128. Те из вас, которые случайно знакомы с моими сочинениями, вероятно, немало удивятся, услышав от меня то, что я теперь высказываю; так как из всех пишущих об искусстве, я думаю, нет ни одного, так часто апеллирующего к физическим наукам. Но, заметьте, я апеллирую к ним, как критик, а не как учитель искусства. Тёрнер дал такие изображения гор и облаков, какие публика сочла несуществующими. Я же, наоборот, утверждал, что это единственно правдивые изображения гор и облаков, какие мы до сих пор имеем, и, насколько мог, доказал это, подвергнув их тщательной проверке физических наук; но Тёрнер правильно изобразил свои горы задолго до того времени, когда их строение стало известно кому-либо из геологов Европы; а его вполне верные изображения строения облаков ни один метеоролог Европы не в состоянии еще нам объяснить по сие время.

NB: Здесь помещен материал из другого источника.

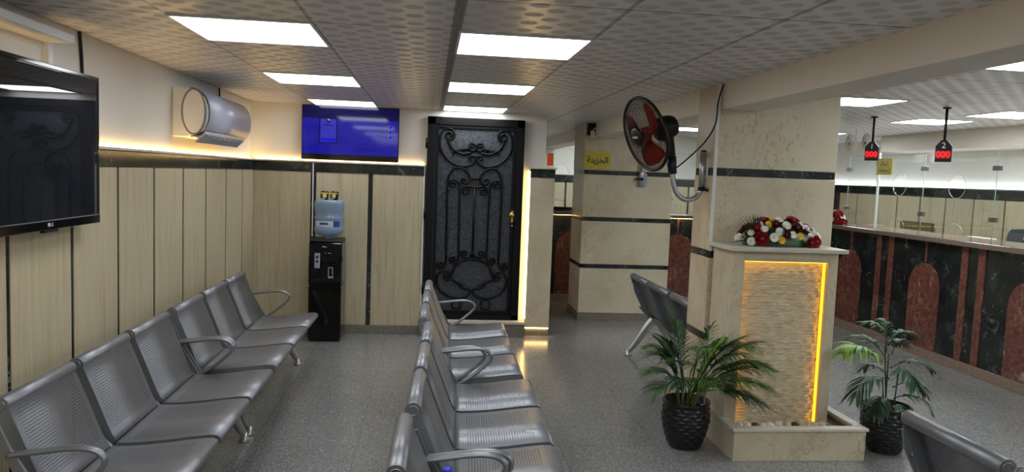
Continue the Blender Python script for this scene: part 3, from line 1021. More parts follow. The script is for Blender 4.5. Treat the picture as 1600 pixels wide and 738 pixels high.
for yy, sgn in ((0.0, -1), (AW, 1)):
    e = MB()
    N = 40
    ell = [(0.145 + 0.074 * math.cos(a), 0.168 + 0.148 * math.sin(a)) for a in [2 * PI * k / N for k in range(N)]]
    e.prism(ell, yy - 0.012 * (sgn < 0) - 0.002 * (sgn > 0), yy + 0.012 * (sgn > 0) + 0.002 * (sgn < 0), 'y', 0.004)
    eo = e.build('end_cover', WHITE, ac)
    MB().tube([(a, yy + 0.006 * sgn, b) for a, b in ell], 0.008, 8, closed=True).build('cover_ring', GREYP, eo)
lv = MB().prism([(0.205, 0.045), (0.198, 0.02), (0.14, -0.035), (0.13, -0.03), (0.19, 0.03)], 0.05, AW - 0.05, 'y')
lv.build('louvre', SILVER, ac)
MB().prism([(0.10, 0.012), (0.16, 0.025), (0.2, 0.055), (0.205, 0.05), (0.165, 0.018), (0.105, 0.002)], 0.06, AW - 0.06, 'y').build('outlet', BLACK, ac)
fin = MB()
for k in range(12):
    yy = 0.12 + k * 0.087
    fin.box(0.12, yy, 0.0, 0.2, yy + 0.006, 0.03)
fin.build('vane', SILVER, ac)
MB().tube([(0.2355, 0.07 + 0.008 * math.cos(a), 0.10 + 0.008 * math.sin(a)) for a in [2 * PI * k / 12 for k in range(12)]], 0.0015, 5, closed=True).build('maker_mark', GREYP, ac)

# bracket and cables on the left wall
br = thing('wall_bracket', 'white flat metal bracket on the wall above the black television', 'bracket', (XL, 3.6, 2.1))
MB().box(0, -1.2, 0.02, 0.14, -0.02, 0.055, 0.002).box(0.0, -1.2, -0.002, 0.01, 0.0, 0.055).build('shelf', WHITE, br)
MB().box(0.0, -0.02, -0.12, 0.03, 0.022, 0.06, 0.002).build('post', WHITE, br)
MB().lathe([(0, 0), (0.008, 0), (0.006, 0.006), (0, 0.007)], 12, (0.03, 0.002, 0.035), axis=Matrix.Rotation(PI / 2, 3, 'Y')).build('bolt', SILVER, br)
tag(MB().tube(spline([(XL + 0.008, 3.93, ZC), (XL + 0.010, 3.935, 2.18), (XL + 0.008, 3.95, 2.1), (XL + 0.008, 3.955, 1.95), (XL + 0.03, 3.86, 1.85)], 6), 0.008, 8)
    .build('power_cable', BLACK), 'black cable dropping from the ceiling behind the large television', 'cable')
tag(MB().tube(spline([(XL + 0.008, 6.38, ZC), (XL + 0.009, 6.385, 2.19), (XL + 0.012, 6.38, 2.12), (XL + 0.03, 6.37, 2.08)], 6), 0.006, 8)
    .build('power_cable', BLACK), 'thin cable from the ceiling to the air conditioner', 'cable')

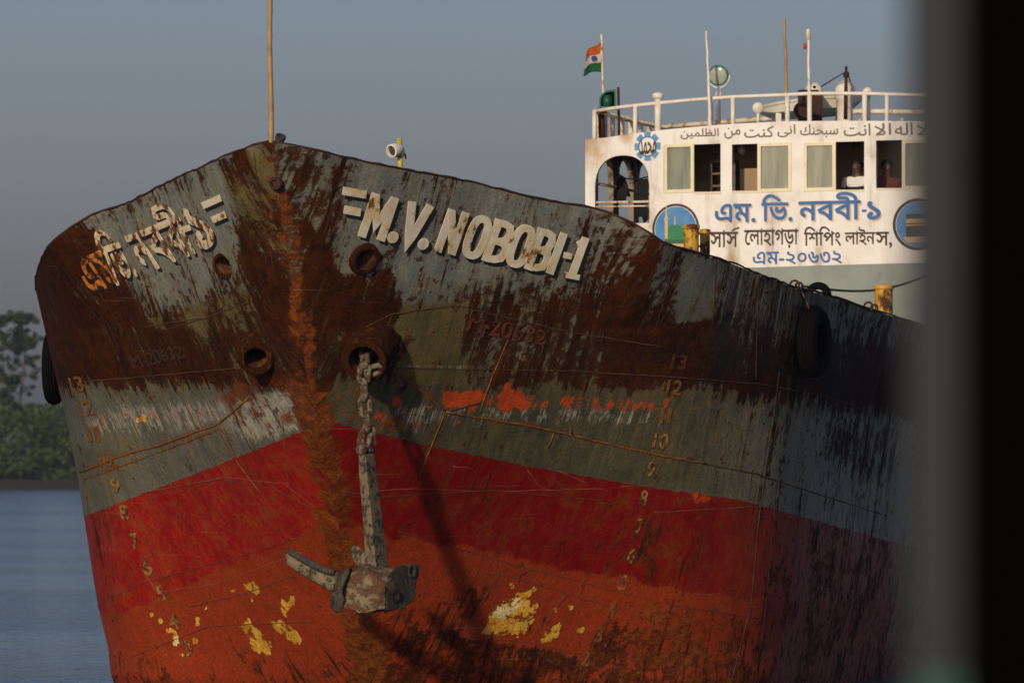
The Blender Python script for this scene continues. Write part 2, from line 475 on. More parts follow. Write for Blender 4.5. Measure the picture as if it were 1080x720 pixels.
        chip += pmask(X, Y, [(250, 658), (262, 650), (290, 684), (284, 692), (268, 688)], 4) * (.42 + .85 * bl3)
        chip += pmask(X, Y, [(282, 655), (300, 652), (320, 672), (318, 682), (296, 674)], 4) * (.40 + .85 * bl3)
        pale += .6 * dotm(X, Y, 187, 676, 6, 12) + .4 * dotm(X, Y, 300, 662, 12, 12) * bl2
        rust += .30 * sst(660, 720, Y) * (bl2 + .1) + .25 * sst(150, 100, X) * red * st1
        oru += .25 * org * bl2
        rust += .12 * red * sst(60, 10, Y - yred) * st1
    darken += .5 * dotm(X, Y, stemx(np.array(360.)), 370, 70, 30) * .6
    oru += .75 * dotm(X, Y, 425, 447, 45, 10) * bl3 + .6 * dotm(X, Y, 385, 430, 45, 30) * bl3 + .7 * dotm(X, Y, 275, 430, 50, 40) * bl3
    pale += .5 * dotm(X, Y, 285, 440, 40, 26) * bl3 + .35 * dotm(X, Y, 420, 445, 30, 14) * bl3
    olive += .45 * pmask(X, Y, [(40, 470), (140, 450), (150, 530), (60, 560)], 18) * (.4 + bl)
    tone = sst(-30, 12, Y - ylow - (st2 - .5) * 20) * (1. - .85 * sst(700, 930, X) if side > 0 else .62)  # aft band lightened as well, for the missing bounce light
    for l in SEAMS[side]:
        for (x1, y1), (x2, y2) in zip(l, l[1:]):
            ex, ey = x2 - x1, y2 - y1
            tq = np.clip(((X - x1) * ex + (Y - y1) * ey) / (ex * ex + ey * ey), 0, 1)
            dq = np.sqrt((X - x1 - tq * ex) ** 2 + (Y - y1 - tq * ey) ** 2)
            oru = np.maximum(oru, sst(7, 0, dq) * (.28 + .55 * st2))
    bounce = sst(690, 940, X) if side > 0 else np.zeros_like(X)  # lifts the shaded aft plating in place of bounce light
    a = [np.clip(q, 0, 1) for q in (rust, olive, red, org, oru, prim, chip, pale, darken, tone, bounce)]
    return U, Z, a

# ------------------------------------------------------------------ materials
def hull_material():
    t = NT('weathered_hull_plating')
    pos = t.attr('plate_pos', 'Vector')
    rust, olive, red = t.sep(t.attr('wear_a'))[:3]
    org, oru, prim = t.sep(t.attr('wear_bounce'))[:3]
    chip, pale, darken = t.sep(t.attr('wear_sunside'))[:3]
    fine = t.noise(pos, 9., 10, .68, .3)
    grain = t.noise(pos, 45., 5, .7)
    blot = t.noise(pos, 3.2, 8, .62)
    str1 = t.noise(t.scale(pos, (16, .9, 1)), 1., 8, .62)
    str2 = t.noise(t.scale(pos, (46, 2.2, 1)), 1., 6, .65)
    sn = t.math('ADD', t.math('MULTIPLY', str1, .5), t.math('ADD', t.math('MULTIPLY', str2, .2), t.math('MULTIPLY', fine, .3)))
    tone = t.attr('wear_a', 'Alpha')
    grey = t.mix(t.sstep(sn, .36, .66), (.150, .166, .154), (.270, .288, .260))
    grey = t.mix(t.math('MULTIPLY', t.sstep(blot, .42, .7), .55), grey, (.155, .140, .078))
    gband = t.mix(t.sstep(sn, .34, .66), (.050, .049, .030), (.096, .094, .060))
    grey = t.mix(tone, grey, gband)
    bounce = t.attr('wear_bounce', 'Alpha')        # lighter paint in place of bounce light on the shaded aft side
    grey = t.mix(t.math('MULTIPLY', bounce, .75), grey, t.mix(t.sstep(sn, .36, .66), (.24, .21, .13), (.40, .36, .22)))
    ol = t.mix(str2, (.050, .034, .006), (.160, .130, .045))
    c = t.mix(t.math('MULTIPLY', t.thr(olive, sn, 3.2, .35), .9), grey, ol)
    palec = t.mix(fine, (.40, .37, .28), (.27, .29, .27))
    c = t.mix(t.math('MULTIPLY', t.thr(pale, t.math('ADD', t.math('MULTIPLY', str2, .5), t.math('MULTIPLY', fine, .5)), 3.4, .16), t.math('SUBTRACT', 1., red)), c, palec)
    redc = t.mix(t.sstep(blot, .3, .7), (.195, .0040, .0055), (.135, .0032, .0048))
    redc = t.mix(t.math('MULTIPLY', t.sstep(fine, .46, .68), .6), redc, (.20, .022, .010))
    redc = t.mix(t.math('MULTIPLY', bounce, .7), redc, t.mix(blot, (.40, .070, .030), (.30, .048, .022)))
    redc = t.mix(t.math('MULTIPLY', t.attr('wear_sunside', 'Alpha'), .7), redc, t.mix(t.sstep(fine, .40, .66), (.30, .009, .008), (.33, .040, .016)))   # brighter red painted in for the sunnier starboard side
    orc = t.mix(t.sstep(blot, .3, .7), (.32, .042, .012), (.20, .020, .008))
    orc = t.mix(t.math('MULTIPLY', t.sstep(grain, .5, .75), .5), orc, (.25, .060, .012))
    edge = t.noise(pos, 14., 5, .6)
    chip = t.math('MULTIPLY_ADD', chip, 1.55, -.50)
    prim = t.math('MULTIPLY_ADD', prim, 1.40, -.36)
    oru = t.math('MULTIPLY_ADD', oru, 1.15, -.12)
    c = t.mix(t.thr(red, edge, .25, .06), c, t.mix(t.thr(org, fine, 1.6, .18), redc, orc))
    rd = t.mix(t.sstep(fine, .3, .7), (.0085, .0022, .0008), (.044, .0105, .0022))
    rd = t.mix(t.math('MULTIPLY', t.sstep(grain, .45, .75), .55), rd, (.075, .020, .0035))
    rd = t.mix(t.math('MULTIPLY', t.sstep(blot, .46, .62), .6), rd, (.030, .0050, .0014))
    rm = t.thr(rust, sn, 3.6, .17)
    rm2 = t.thr(rust, t.math('ADD', t.math('MULTIPLY', fine, .6), t.math('MULTIPLY', edge, .4)), 3.0, .10)
    rmask = t.math('MAXIMUM', rm, t.math('MULTIPLY', rm2, .9))
    c = t.mix(rmask, c, rd)
    # a wash of rust running from the bare spots
    c = t.mix(t.math('MULTIPLY', t.thr(t.math('ADD', rust, .12), str1, 1.6, .4), t.math('MULTIPLY_ADD', rmask, -.32, .36)), c, (.085, .034, .008))
    film = t.math('ADD', t.math('MULTIPLY', blot, .55), t.math('MULTIPLY', fine, .45))
    c = t.mix(t.math('MULTIPLY', t.sstep(film, .47, .66, 0, .40), t.math('MULTIPLY_ADD', rmask, -.8, 1.)), c, (.085, .046, .006))
    oc = t.mix(t.sstep(t.math('ADD', t.math('MULTIPLY', fine, .7), t.math('MULTIPLY', grain, .3)), .36, .64), (.050, .013, .003), (.19, .050, .008))
    c = t.mix(t.math('MULTIPLY', t.thr(oru, fine, 2.4, .34), .92), c, oc)
    pc = t.mix(fine, (.52, .062, .010), (.34, .06, .018))
    c = t.mix(t.thr(prim, t.math('ADD', t.math('MULTIPLY', str2, .4), t.math('MULTIPLY', fine, .6)), 3.8, .10), c, pc)
    chm = t.thr(chip, t.math('ADD', t.math('MULTIPLY', fine, .6), t.math('MULTIPLY', edge, .4)), 4.6, .06)
    cc = t.mix(t.sstep(fine, .38, .6), (.42, .16, .012), (.60, .36, .05))
    cc = t.mix(t.thr(pale, fine, 1.2, .1), cc, (.66, .54, .26))
    cc = t.mix(t.sstep(grain, .55, .63), cc, (.10, .03, .008))
    c = t.mix(t.thr(t.math('ADD', chip, .10), t.math('ADD', t.math('MULTIPLY', fine, .6), t.math('MULTIPLY', edge, .4)), 4.6, .05), c, (.11, .026, .006))
    c = t.mix(chm, c, cc)
    sootm = t.math('MULTIPLY', t.thr(darken, t.math('ADD', t.math('MULTIPLY', str2, .6), t.math('MULTIPLY', grain, .4)), 2.6, .25), .9)  # darkens sooty plates, the rusty belt and the stem between the pipes
    c = t.mix(sootm, c, (.020, .017, .016))
    # scratches, level scuffs from quays and fenders
    sc1 = t.noise(t.scale(pos, (.35, 34, 1)), 1., 5, .6)
    c = t.mix(t.math('MULTIPLY', t.sstep(sc1, .66, .74), .28), c, (.30, .26, .20))
    spk = t.noise(pos, 120., 3, .7)
    vary = t.n('ShaderNodeMix', data_type='RGBA', blend_type='MULTIPLY'); vary.inputs[0].default_value = 1.
    t.put(vary.inputs[6], c); gv = t.math('MULTIPLY', t.sstep(grain, .25, .75, .66, 1.3), t.math('MULTIPLY', t.sstep(spk, .3, .7, .82, 1.15), t.math('MULTIPLY', t.sstep(str1, .34, .68, 1.06, 1.24), t.sstep(blot, .3, .7, .75, 1.2))))
    cb = t.n('ShaderNodeCombineColor'); [t.put(cb.inputs[k], gv) for k in range(3)]
    t.put(vary.inputs[7], cb.outputs[0]); c = vary.outputs[2]
    h = t.math('ADD', t.math('MULTIPLY', fine, .8), t.math('MULTIPLY', rmask, .7))
    h = t.math('ADD', h, t.math('MULTIPLY', grain, .35))
    b1 = t.bump(t.noise(pos, 1.15, 3, .5), .8, .07)
    dent = t.noise(t.scale(pos, (.8, 1.7, 1)), 1.9, 4, .55)
    b1 = t.bump(dent, .35, .03, b1)
    nrm = t.bump(h, .45, .009, b1)
    rough = t.sstep(rmask, 0, 1, .48, .82)
    return t.fin(c, rough, 0, nrm, .12)

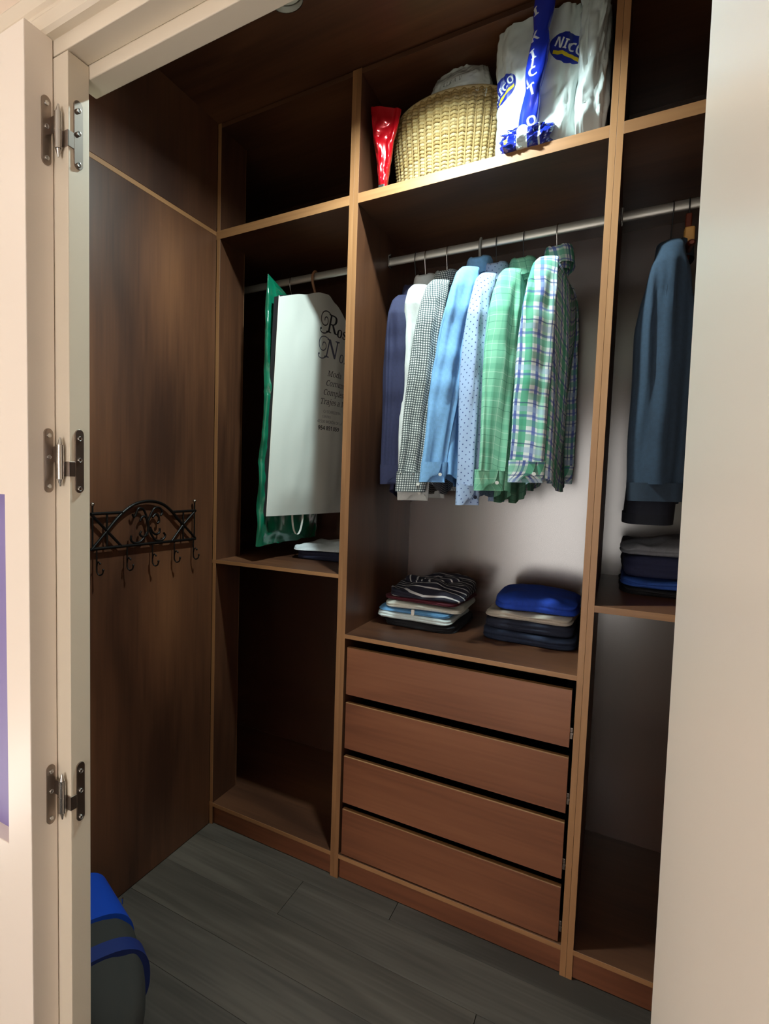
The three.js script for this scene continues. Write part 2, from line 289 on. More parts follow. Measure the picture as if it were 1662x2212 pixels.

129. Да, я действительно принужден был прервать моих «Современных Живописцев», в далеко не законченном виде, и они являются простым очерком благих намерений в деле анализа форм облаков и волн, за недостатком тех научных данных, на которые я мог бы сослаться. Подумайте хоть немного о том, как без малейшей помощи науки и без малейшего звука, сорвавшегося с ее уст, безусловно, все сделано в искусстве для изображения наиболее обычных и вместе с тем наиболее спектральных форм облаков, – вполне неорганических, но, по духовному велению, дивных в доброте и грозных в гневе – сделано, для изображения всего, начиная с волнующейся их синевы и белизны, передавших геральдике ее облачный вид, вплоть до законченных и обманчивых небес Тёрнера [63] .
63
Радуга Рубенса, на выставке в этом году, была мрачно синяя и более темная, чем небо той части картины, которая освещена со стороны радуги. Рубенса нельзя осуждать за незнание оптики, но можно поставить ему в вину то, что он никогда даже тщательно не вгляделся в радугу; и я не думаю, чтобы мой друг Альберт Хант, этюд радуги которого на прошлогодней выставке общества акварелистов не имел, насколько я знаю, соперников в живости и правдивости, чтоб Альберт Хант, говорю я, научился рисовать, изучая оптику. – Прим. автора.